Even reliably supportive journals get short shrift when they ask critical questions of the EU and its reliable lack of transparency. The leaders excuse themselves.
EUobserver has challenged the European Parliament (EP) to publish, in the public interest, the documents prepared by an ad-hoc working group charged to propose options to reform the allocation of MEP’s expenses (see https://euobserver.com/institutional/142867 ).
“MEPs receive €4,416 per month to cover office expenses, but are not required to keep receipts or return any unused sums at the end of their mandate.” “All 751 MEPs receive the monthly GEA [general expenditure allowance] lump sum of €4,416 with no questions asked.”
“This has led to criticism and controversy – and a majority of MEPs have expressed support for at least some reform of the system.”
“On 2 July [2018], the parliament’s body in charge of internal procedures, the Bureau, decided to go only for a minimal reform of the system – rejecting some changes requested by a parliament majority. …For example, the Bureau rejected a requirement for MEPs to at least keep receipts.”
In July the Secretary-General of the EP, Klaus Welle, replied to reject an application from EUobserver, which then appealed the decision and lost the appeal. It’s worth reporting in some detail the reasons given, by Hungarian MEP Livia Jaroka who is the EP vice president for matters relating to access to documents and a member of the Bureau:
“The confidentiality of the deliberations, and of its relevant documents, guaranteed, on the one hand, that alternatives would be presented without reservation by the working group to the Bureau and, on the other hand, the possibility for the Bureau to hold a frank and open discussion, based on thorough information on all possible alternatives,” Jaroka wrote.
“If the requested documents … were disclosed to the public, similar working groups in the future would not be able to fulfil their task of advising the Bureau, as their members would refrain from proposing innovative alternatives and the information submitted to the Bureau would not be as comprehensive as in the present case“.
The EU’s own ‘access to documents’ regulation: ( http://www.europarl.europa.eu/RegData/PDF/r1049_en.pdf if you are fascinated by such stuff), notes that the Treaty on European Union (TEU) “enshrines the concept of openness… in which decisions are taken as openly as possible”. And “In principle, all documents of the institutions should be accessible to the public.”

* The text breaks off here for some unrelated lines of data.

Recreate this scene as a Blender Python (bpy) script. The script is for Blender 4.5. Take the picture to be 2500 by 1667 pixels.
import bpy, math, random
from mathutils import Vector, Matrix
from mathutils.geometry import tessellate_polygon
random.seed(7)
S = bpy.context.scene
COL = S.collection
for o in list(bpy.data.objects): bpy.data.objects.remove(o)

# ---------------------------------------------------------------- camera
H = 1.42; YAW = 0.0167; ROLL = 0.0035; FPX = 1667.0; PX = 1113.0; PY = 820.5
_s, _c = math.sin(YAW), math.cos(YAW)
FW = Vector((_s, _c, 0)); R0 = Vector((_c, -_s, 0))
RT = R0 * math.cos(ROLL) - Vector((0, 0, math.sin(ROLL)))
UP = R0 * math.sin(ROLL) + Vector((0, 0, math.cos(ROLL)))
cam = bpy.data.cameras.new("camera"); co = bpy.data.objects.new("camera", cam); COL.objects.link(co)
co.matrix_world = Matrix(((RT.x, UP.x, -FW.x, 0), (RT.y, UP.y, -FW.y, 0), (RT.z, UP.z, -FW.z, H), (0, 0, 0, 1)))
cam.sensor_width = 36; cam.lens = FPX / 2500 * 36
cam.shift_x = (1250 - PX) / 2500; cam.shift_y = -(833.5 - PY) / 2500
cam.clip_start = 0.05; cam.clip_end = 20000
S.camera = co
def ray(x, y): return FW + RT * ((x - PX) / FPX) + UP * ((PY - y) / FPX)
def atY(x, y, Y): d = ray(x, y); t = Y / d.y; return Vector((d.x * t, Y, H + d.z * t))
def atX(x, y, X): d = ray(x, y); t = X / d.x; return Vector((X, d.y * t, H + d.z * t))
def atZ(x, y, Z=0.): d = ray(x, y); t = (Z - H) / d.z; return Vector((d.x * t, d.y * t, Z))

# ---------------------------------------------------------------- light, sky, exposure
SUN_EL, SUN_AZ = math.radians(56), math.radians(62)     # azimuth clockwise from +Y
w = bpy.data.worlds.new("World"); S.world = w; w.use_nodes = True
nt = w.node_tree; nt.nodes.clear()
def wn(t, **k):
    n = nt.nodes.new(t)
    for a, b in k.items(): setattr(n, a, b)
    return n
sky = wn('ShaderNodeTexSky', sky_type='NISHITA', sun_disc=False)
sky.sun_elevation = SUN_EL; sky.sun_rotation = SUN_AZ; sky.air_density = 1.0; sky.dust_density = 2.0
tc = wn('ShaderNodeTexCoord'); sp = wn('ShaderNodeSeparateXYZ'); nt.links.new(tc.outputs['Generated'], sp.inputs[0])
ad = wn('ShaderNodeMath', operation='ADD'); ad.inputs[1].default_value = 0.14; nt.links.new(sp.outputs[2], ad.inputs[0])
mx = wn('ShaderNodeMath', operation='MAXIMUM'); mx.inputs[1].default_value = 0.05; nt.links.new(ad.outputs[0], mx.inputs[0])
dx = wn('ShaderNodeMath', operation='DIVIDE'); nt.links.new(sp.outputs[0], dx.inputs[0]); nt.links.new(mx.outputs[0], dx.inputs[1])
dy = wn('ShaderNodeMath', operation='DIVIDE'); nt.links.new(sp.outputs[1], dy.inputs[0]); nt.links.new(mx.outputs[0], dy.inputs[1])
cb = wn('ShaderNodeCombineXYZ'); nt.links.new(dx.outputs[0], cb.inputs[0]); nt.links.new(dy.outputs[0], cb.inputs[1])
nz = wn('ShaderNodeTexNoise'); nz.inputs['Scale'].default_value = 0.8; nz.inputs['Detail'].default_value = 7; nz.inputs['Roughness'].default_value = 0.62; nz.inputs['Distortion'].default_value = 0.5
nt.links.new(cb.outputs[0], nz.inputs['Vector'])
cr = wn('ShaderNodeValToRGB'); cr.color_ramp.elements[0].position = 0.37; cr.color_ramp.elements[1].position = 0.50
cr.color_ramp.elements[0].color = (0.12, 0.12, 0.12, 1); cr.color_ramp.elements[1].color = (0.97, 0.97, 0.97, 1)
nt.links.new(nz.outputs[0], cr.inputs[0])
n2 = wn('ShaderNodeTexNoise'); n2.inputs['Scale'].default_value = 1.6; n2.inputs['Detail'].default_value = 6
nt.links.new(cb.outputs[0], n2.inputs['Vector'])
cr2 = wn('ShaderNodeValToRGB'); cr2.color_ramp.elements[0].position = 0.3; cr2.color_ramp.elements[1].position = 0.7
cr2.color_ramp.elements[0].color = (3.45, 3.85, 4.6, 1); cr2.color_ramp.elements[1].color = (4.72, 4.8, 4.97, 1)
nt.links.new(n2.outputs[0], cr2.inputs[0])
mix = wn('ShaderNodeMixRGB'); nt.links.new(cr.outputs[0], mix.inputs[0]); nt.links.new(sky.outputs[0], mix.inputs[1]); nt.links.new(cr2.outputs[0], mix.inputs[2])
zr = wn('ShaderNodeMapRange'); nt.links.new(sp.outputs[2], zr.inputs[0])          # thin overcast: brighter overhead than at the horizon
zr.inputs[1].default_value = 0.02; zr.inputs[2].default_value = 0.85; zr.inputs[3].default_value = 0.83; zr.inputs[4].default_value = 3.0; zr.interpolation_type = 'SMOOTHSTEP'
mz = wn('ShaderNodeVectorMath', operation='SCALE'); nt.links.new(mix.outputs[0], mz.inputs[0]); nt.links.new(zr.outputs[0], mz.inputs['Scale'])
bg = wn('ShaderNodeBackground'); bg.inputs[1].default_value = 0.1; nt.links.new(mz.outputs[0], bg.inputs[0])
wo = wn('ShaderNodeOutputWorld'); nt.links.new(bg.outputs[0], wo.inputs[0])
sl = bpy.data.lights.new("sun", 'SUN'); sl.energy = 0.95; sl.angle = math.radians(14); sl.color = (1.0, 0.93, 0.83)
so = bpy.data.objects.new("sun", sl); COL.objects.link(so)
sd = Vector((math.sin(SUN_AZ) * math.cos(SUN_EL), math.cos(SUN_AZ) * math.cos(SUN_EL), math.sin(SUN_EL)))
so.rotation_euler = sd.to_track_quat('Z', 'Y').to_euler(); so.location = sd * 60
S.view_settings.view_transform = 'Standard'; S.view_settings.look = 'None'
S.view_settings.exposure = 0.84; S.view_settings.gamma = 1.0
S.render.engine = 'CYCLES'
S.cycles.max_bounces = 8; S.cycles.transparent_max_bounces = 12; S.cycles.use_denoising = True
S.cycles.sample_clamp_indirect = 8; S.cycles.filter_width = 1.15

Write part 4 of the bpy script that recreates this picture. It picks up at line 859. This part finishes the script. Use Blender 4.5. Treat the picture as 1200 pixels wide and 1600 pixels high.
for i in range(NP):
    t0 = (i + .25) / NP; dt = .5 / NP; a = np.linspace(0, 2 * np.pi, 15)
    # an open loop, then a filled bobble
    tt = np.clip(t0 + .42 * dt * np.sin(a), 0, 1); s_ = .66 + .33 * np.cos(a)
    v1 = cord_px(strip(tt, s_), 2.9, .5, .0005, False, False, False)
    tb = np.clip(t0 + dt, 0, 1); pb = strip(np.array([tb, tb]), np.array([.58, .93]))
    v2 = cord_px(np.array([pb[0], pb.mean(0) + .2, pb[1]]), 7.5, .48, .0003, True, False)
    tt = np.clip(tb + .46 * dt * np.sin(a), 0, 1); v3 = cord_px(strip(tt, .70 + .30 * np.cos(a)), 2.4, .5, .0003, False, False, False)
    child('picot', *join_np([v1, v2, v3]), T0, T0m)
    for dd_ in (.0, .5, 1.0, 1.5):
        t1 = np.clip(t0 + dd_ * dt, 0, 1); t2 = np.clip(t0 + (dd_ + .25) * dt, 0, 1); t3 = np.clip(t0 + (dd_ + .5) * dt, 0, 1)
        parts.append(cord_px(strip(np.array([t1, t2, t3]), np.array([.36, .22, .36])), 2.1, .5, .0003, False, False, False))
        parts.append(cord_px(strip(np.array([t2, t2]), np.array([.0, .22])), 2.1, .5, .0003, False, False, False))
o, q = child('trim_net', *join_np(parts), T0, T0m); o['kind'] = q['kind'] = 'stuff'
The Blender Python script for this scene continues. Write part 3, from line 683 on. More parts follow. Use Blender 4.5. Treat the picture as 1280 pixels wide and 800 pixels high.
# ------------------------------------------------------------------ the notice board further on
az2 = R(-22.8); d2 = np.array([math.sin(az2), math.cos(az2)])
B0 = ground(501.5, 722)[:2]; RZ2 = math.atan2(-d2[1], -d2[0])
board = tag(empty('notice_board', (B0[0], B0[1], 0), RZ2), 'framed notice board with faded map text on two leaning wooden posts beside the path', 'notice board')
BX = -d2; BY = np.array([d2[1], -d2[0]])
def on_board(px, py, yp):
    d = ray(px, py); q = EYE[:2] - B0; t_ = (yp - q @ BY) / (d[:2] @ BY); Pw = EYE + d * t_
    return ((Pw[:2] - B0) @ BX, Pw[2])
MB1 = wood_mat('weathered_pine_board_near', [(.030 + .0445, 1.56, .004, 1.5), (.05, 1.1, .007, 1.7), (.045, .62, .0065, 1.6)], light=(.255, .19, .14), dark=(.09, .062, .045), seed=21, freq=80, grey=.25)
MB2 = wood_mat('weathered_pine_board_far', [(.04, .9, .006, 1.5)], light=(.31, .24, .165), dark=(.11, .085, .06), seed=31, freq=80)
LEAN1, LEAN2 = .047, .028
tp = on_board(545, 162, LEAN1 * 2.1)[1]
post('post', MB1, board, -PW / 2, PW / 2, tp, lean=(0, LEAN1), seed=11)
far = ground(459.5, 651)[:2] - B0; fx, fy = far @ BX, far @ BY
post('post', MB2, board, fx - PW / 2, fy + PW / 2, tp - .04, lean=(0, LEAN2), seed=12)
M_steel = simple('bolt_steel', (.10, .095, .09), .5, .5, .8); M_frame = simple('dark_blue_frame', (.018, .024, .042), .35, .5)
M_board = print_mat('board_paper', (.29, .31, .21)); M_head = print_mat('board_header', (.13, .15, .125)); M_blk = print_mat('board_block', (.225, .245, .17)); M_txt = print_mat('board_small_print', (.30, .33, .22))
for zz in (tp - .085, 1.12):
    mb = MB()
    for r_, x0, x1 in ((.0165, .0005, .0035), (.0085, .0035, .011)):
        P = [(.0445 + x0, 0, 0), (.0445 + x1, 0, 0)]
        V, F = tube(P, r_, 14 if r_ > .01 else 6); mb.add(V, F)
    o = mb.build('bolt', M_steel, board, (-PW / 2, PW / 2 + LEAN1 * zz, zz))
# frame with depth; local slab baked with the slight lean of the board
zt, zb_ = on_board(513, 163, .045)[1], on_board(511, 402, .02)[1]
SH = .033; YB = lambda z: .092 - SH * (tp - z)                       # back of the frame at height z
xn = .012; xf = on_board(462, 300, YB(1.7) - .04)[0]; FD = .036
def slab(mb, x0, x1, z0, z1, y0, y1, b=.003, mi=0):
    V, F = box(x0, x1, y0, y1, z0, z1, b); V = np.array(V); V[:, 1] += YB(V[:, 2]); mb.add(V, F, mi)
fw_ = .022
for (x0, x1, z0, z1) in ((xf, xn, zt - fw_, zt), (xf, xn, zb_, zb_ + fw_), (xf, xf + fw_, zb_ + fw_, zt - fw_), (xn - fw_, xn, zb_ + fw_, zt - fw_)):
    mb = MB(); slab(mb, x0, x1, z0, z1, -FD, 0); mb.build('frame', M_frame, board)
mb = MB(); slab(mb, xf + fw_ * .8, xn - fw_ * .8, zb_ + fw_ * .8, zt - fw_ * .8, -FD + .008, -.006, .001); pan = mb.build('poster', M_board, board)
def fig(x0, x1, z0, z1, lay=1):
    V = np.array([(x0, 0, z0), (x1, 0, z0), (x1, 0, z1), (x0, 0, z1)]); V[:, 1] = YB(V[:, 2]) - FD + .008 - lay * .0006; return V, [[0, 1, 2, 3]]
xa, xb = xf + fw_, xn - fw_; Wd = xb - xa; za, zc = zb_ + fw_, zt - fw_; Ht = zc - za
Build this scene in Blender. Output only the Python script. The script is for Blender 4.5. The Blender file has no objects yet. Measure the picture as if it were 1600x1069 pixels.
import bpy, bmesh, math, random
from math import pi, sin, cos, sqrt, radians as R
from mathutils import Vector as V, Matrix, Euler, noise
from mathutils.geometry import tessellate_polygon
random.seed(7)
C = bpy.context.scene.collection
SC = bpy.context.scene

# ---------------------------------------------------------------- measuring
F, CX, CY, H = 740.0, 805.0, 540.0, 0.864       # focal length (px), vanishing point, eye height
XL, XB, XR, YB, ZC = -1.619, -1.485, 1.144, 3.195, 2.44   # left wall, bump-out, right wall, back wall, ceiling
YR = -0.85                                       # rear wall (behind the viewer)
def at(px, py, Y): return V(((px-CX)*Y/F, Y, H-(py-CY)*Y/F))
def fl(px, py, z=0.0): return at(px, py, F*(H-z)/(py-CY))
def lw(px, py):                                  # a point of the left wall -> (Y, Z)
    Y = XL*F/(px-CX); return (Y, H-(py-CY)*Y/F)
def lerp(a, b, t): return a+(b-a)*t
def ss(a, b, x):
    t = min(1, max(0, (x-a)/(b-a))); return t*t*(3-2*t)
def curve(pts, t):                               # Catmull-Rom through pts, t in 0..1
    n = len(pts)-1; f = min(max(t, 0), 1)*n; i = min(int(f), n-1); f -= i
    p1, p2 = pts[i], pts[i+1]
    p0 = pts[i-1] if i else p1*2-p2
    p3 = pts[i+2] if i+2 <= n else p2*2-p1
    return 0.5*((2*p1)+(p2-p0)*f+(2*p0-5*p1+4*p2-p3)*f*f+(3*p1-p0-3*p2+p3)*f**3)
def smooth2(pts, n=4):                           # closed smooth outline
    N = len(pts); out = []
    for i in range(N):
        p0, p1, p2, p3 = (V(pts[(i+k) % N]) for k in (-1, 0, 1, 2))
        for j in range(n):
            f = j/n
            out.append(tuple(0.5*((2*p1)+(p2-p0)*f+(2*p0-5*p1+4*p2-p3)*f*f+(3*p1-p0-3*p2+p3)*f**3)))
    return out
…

Clearly some documents are especially sensitive, or it may not be in the public interest to publish them, but the regulation allows an EU institution (the EP is one of these) to keep documents secret in such exceptional cases. The denial from the Bureau does not seem to justify such a claim. It would certainly seem to be in the public interest for us to know how taxpayers’ money is spent and what procedures are in place to monitor and manage expenditure such as MEP’s expenses.
Jaroka again: “…parliament has to consider that the interest that you [EUobserver] invoke does not outweigh the interest in the protection of parliament’s internal decision-making process,”
That argument is entirely consistent with the EU’s hierarchy of ‘values’, which put the interests of the EU above any interests of the citizens they claim take priority (see TEU quotes above). By “protection” we may assume that she means to protect the mysterious and secret ways in which EP decisions are made (and EU decisions more widely). [1]
To be fair to the EP, here is Heidi Hautala, a Finnish MEP (Green) and a member of the Bureau:
“The credibility of the European Parliament is at stake: we cannot demand openness and transparency from others, if those principles are not followed within our own institution. … The Bureau should be accountable to the MEPs and the EU citizens as a whole, and respond to their justified worries.”
She echoes what may well be the majority view among MEPs, according to EUobserver.
However, we note that, while the decision to deny access to the documents was made within the EP, such decisions are consistent with the low status of the EP among the EU’s institutions.
“Meanwhile, the [European] Court of Justice has announced that it will rule next week in a case that also involves the GEA. Several journalists had requested copies of documents related to MEP’s travel expenses, subsistence allowances, office expenses and assistants expenses. The parliament had rejected the requests. The Luxembourg-based court will decide on 25 September whether to annul that rejection.”
We wait with interest to see how the ECJ treats the EP in this related case.